Monday 27 September 2010

Courgettes for all

Courgette plant - Striato di Napoli

If you've grown courgettes this year you'll know what a great year it's been for this crop.  If you have friends growing them you will, by now, be less and less tactfully declining yet another offering.  For this reason you can never have too many courgette recipes up your sleeve.  This year I've resorted to giving courgettes away by the bagful together with a copy of this brilliant recipe for a surprisingly creamy Courgette, Basil and Parmesan Soup below (with heartfelt thanks to Lindsey Bareham).  If you are new to vegetable growing, courgettes are a great crop to start with.  Don't plant them closer than 1 metre apart, give them a good dousing of water every couple of days if rain is sparse or non-existent, and they will romp away.  Personally I have neither the patience nor the space to grow them from seed indoors so I plant the seeds straight into the ground in mid-May.  They will be ready to pick from mid-July and can go on until end of September.


Courgette Soup

This year I've grown three varieties but the yellow Soleil is by far the tastiest, taking on a lovely nutty, caramel flavour when sliced and cooked on a hot griddle.  If you grow the round Italian Ronda de Nizza, as I did, keep a close eye on them as they can erupt from cricket ball (the perfect size) to football in the blink of an eye.  If this happens to you, with whatever variety, you need never again think of that ghastly fallback 'stuffed marrow'.  This soup recipe will accommodate the overblown monsters happily and be far more rewarding of your effort.

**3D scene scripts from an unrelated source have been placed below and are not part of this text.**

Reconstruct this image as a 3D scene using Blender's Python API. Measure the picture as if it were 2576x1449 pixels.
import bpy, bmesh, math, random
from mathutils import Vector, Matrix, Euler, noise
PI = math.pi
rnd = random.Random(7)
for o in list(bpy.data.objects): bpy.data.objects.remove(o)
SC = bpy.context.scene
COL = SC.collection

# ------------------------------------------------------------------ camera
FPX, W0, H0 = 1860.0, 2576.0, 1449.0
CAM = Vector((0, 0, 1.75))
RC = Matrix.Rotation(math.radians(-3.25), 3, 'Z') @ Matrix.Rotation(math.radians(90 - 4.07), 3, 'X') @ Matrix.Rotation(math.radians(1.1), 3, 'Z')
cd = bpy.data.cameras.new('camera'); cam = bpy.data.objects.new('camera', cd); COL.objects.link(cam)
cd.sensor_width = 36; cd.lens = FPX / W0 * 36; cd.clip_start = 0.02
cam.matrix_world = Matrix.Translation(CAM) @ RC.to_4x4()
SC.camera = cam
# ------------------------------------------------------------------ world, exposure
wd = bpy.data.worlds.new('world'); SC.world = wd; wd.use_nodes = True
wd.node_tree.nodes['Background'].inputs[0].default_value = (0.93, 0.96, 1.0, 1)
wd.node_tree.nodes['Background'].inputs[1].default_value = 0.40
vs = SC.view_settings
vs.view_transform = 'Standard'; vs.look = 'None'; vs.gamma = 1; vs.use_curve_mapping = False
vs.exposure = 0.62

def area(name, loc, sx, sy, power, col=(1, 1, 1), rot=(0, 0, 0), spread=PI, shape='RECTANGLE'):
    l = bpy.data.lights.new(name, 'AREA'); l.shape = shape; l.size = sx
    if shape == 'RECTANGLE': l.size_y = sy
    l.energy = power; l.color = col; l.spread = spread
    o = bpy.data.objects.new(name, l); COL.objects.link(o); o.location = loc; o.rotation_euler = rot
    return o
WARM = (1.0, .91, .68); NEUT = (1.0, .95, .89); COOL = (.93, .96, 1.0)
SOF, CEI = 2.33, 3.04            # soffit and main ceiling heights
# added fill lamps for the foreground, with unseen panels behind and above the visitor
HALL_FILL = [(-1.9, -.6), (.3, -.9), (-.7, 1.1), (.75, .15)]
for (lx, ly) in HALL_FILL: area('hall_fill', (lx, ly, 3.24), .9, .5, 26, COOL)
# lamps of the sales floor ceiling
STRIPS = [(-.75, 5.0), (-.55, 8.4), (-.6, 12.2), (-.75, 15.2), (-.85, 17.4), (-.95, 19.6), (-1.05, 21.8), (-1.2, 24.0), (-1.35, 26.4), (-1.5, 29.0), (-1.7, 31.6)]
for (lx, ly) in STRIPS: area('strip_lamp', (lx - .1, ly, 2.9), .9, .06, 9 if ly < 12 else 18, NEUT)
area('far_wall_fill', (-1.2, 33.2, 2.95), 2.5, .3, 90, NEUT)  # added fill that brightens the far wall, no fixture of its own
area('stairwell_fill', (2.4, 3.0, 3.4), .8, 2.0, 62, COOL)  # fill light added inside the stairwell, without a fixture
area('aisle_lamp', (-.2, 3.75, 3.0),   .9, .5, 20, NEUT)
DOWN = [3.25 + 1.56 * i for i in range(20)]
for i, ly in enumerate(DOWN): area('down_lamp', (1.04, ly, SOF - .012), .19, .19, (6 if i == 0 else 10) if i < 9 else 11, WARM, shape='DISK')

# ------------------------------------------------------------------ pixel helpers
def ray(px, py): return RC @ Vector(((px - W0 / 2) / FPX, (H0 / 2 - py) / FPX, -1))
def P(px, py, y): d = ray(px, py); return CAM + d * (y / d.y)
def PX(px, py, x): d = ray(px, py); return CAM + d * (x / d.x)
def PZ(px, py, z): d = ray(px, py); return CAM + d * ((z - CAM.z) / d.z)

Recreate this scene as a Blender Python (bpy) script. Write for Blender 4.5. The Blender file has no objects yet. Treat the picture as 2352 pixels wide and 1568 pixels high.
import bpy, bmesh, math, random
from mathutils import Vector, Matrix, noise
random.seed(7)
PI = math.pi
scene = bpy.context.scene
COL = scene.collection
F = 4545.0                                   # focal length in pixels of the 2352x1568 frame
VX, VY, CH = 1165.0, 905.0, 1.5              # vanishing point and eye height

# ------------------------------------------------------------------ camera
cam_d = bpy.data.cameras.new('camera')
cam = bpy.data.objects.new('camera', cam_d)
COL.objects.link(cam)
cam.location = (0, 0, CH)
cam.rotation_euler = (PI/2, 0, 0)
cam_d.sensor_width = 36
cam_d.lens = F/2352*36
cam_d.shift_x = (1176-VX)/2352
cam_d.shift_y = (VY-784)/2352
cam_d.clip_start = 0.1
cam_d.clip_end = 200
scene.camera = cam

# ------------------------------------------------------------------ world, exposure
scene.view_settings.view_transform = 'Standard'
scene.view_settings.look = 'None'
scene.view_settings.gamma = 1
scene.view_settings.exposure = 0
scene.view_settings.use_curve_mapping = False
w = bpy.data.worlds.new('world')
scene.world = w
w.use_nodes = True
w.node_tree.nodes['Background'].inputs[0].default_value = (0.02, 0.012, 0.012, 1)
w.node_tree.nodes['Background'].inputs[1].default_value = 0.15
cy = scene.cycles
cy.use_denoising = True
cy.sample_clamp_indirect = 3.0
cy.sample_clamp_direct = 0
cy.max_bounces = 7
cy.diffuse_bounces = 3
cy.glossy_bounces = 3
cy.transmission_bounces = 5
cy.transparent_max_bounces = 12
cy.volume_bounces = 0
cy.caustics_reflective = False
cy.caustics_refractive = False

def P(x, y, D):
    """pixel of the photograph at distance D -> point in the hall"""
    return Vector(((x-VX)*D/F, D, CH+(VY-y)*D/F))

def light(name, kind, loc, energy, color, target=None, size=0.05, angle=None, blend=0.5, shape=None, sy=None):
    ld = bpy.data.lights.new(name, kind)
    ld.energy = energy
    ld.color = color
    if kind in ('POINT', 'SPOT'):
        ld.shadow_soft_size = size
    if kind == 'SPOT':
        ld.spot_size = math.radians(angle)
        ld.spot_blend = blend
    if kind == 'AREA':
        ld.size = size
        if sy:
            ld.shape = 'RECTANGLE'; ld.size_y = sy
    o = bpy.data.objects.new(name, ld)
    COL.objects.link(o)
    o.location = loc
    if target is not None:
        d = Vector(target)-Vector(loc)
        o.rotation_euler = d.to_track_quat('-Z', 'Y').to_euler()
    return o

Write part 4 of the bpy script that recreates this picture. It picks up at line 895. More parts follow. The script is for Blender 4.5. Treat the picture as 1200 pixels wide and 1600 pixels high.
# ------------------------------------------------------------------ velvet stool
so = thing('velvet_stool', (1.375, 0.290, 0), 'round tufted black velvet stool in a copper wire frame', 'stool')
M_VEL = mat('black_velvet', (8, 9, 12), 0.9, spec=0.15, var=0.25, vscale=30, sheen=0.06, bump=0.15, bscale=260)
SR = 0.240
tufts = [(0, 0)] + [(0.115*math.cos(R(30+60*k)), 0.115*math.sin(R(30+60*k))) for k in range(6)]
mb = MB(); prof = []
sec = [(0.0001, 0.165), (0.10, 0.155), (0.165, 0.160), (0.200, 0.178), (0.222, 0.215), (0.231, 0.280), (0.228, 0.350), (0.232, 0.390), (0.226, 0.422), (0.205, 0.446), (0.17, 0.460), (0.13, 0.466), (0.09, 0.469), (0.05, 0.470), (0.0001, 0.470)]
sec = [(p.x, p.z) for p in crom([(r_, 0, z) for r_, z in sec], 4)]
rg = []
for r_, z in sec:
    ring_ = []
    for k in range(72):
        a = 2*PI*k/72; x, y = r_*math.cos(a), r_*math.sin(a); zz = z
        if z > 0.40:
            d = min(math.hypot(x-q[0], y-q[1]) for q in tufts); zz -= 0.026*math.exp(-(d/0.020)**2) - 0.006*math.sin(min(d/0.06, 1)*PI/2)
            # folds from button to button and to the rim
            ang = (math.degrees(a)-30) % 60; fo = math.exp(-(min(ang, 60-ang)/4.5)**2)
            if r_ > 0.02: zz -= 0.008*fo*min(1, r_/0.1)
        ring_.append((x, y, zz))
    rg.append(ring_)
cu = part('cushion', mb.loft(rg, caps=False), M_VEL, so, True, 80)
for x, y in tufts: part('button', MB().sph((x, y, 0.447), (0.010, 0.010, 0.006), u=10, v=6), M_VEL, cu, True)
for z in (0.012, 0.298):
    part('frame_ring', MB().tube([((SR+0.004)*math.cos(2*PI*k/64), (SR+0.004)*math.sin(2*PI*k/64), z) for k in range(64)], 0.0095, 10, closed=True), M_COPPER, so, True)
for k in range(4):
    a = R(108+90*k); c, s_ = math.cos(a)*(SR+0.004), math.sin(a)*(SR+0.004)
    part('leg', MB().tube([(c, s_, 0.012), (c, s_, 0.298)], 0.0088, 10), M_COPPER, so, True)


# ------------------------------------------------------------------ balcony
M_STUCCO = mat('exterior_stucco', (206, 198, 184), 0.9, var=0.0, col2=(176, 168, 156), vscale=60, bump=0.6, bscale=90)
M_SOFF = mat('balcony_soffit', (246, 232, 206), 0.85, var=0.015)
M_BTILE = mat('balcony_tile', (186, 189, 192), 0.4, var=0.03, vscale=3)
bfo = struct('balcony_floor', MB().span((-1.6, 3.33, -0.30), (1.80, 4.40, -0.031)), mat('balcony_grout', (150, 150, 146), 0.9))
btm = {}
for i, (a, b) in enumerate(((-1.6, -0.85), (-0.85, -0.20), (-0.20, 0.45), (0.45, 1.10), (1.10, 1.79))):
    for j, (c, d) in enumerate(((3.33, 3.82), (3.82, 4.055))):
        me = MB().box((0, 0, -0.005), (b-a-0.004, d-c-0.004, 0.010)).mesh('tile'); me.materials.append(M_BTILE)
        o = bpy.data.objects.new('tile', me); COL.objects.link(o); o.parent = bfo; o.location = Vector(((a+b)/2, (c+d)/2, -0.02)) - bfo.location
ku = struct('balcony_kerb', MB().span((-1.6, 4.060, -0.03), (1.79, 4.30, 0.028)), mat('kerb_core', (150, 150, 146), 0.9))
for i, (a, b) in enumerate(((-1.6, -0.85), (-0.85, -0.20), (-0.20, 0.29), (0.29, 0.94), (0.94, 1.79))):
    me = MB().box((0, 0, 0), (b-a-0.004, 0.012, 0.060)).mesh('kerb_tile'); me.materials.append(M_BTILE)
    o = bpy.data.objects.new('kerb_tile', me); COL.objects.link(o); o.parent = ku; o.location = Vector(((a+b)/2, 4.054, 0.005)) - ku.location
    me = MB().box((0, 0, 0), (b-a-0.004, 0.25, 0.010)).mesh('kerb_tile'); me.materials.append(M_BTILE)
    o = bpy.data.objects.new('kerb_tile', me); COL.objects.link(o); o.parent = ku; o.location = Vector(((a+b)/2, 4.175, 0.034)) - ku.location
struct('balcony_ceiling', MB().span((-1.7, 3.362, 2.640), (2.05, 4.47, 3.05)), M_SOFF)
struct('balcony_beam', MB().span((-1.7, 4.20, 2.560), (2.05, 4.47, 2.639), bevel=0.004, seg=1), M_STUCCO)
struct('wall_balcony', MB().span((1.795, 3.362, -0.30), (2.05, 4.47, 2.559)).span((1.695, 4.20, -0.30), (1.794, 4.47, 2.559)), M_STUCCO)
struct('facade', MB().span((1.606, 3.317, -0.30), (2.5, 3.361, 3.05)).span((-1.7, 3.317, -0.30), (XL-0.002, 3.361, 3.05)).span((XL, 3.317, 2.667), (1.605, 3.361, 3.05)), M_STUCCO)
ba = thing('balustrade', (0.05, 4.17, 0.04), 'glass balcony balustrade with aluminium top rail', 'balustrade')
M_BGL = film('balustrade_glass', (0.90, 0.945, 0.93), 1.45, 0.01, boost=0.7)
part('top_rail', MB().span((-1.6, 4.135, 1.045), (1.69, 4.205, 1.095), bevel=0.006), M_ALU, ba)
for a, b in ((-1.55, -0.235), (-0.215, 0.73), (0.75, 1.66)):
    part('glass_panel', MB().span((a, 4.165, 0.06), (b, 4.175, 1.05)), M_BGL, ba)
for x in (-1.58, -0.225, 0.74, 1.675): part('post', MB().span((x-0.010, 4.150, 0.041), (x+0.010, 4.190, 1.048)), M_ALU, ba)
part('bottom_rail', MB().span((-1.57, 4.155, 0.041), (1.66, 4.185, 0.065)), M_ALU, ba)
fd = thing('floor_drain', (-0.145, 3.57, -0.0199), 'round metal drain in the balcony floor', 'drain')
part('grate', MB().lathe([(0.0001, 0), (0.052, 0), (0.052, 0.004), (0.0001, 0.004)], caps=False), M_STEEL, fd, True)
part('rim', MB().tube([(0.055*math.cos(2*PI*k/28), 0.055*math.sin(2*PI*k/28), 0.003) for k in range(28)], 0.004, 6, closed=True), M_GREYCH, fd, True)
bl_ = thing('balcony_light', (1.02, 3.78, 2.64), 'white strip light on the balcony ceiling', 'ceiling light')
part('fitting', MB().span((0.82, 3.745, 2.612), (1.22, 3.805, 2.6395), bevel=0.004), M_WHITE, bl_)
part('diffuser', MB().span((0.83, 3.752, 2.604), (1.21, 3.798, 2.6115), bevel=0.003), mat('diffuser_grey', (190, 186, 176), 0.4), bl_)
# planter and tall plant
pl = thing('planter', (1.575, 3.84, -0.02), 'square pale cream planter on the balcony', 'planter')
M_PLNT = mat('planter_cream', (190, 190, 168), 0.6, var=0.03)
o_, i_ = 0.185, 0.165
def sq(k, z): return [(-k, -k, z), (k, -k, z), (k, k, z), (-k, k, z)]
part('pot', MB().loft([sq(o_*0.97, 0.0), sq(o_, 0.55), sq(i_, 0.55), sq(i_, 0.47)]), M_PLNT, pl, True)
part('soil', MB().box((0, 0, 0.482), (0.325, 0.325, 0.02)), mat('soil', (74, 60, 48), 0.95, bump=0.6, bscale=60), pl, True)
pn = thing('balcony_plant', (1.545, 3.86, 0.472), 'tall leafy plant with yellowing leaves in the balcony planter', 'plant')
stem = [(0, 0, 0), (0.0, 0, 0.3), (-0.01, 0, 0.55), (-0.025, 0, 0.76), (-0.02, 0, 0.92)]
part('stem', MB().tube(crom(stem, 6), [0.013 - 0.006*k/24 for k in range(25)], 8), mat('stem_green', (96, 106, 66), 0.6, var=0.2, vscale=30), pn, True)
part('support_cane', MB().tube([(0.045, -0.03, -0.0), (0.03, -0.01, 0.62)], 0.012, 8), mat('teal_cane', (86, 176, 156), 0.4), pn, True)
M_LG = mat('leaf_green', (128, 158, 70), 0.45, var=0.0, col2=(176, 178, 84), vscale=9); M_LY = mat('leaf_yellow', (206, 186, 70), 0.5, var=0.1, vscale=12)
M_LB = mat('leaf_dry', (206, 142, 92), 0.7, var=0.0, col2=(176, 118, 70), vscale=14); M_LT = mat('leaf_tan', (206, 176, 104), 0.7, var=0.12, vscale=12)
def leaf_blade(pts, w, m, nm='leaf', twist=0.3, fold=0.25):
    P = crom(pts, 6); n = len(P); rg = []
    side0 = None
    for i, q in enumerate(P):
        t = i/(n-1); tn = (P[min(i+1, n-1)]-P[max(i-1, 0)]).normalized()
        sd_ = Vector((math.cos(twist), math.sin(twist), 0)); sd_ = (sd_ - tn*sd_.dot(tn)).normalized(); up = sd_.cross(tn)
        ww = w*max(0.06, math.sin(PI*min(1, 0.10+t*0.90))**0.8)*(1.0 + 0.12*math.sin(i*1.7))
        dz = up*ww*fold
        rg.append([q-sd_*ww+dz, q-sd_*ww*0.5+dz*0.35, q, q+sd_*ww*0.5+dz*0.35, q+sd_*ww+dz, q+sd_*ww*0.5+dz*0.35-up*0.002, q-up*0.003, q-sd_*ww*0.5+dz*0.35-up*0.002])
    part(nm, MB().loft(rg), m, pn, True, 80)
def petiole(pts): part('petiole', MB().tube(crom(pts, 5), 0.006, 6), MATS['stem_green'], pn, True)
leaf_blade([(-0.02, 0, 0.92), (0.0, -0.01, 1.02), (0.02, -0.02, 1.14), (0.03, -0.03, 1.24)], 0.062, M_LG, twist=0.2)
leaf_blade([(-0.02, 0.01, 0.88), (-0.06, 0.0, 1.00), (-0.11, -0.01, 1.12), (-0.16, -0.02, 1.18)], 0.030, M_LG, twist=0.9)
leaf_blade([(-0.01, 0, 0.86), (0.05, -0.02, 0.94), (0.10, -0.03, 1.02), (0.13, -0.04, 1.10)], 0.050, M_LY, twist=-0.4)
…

Courgette, Basil and Parmesan Soup (a Lindsey Bareham recipe)
(serves 4-6.  Good hot or cold))

750g courgette or marrow
125g spring onions or 1 medium onion
25g butter
2 medium-sized new potatoes
1 garlic clove
Half a lemon
750ml light chicken or vegetable stock
20 basil leaves
4 tblsp freshly grated parmesan

Trim and grate the courgette.  Spread in a colander and sprinkle with 1 tblsp of salt, leave to dry out.  Trim and finely slice the onions.  Melt the butter in a spacious pan, stir in the onions, season, cover and cook, stirring occasionally, over a medim-low heat for about 10 minutes until slippery soft. 

Scrape the potatoes and chop small.  Crush the garlic.  Remove the zest from half the lemon.  Stir potatoes, garlic and lemon zest into the soft onion, cover and cook for a couple more minutes. 

If using stock cubes, dissolve in 750ml of boiling water. 

Squeeze as much liquid as possible out of the grated courgette and add to the pan.  Cook, uncovered, for 2-3 minutes and add the stock.  Bring to the boil and cook, partially covered, for about 5 minutes until the potatoes are tender.  Add the basil then blitz.  Stir in the parmesan, taste and adjust the seasoning with salt, pepper and lemon. 

Nb.  If you don't have basil, thyme works but there's no doubt that the use of basil makes this recipe special.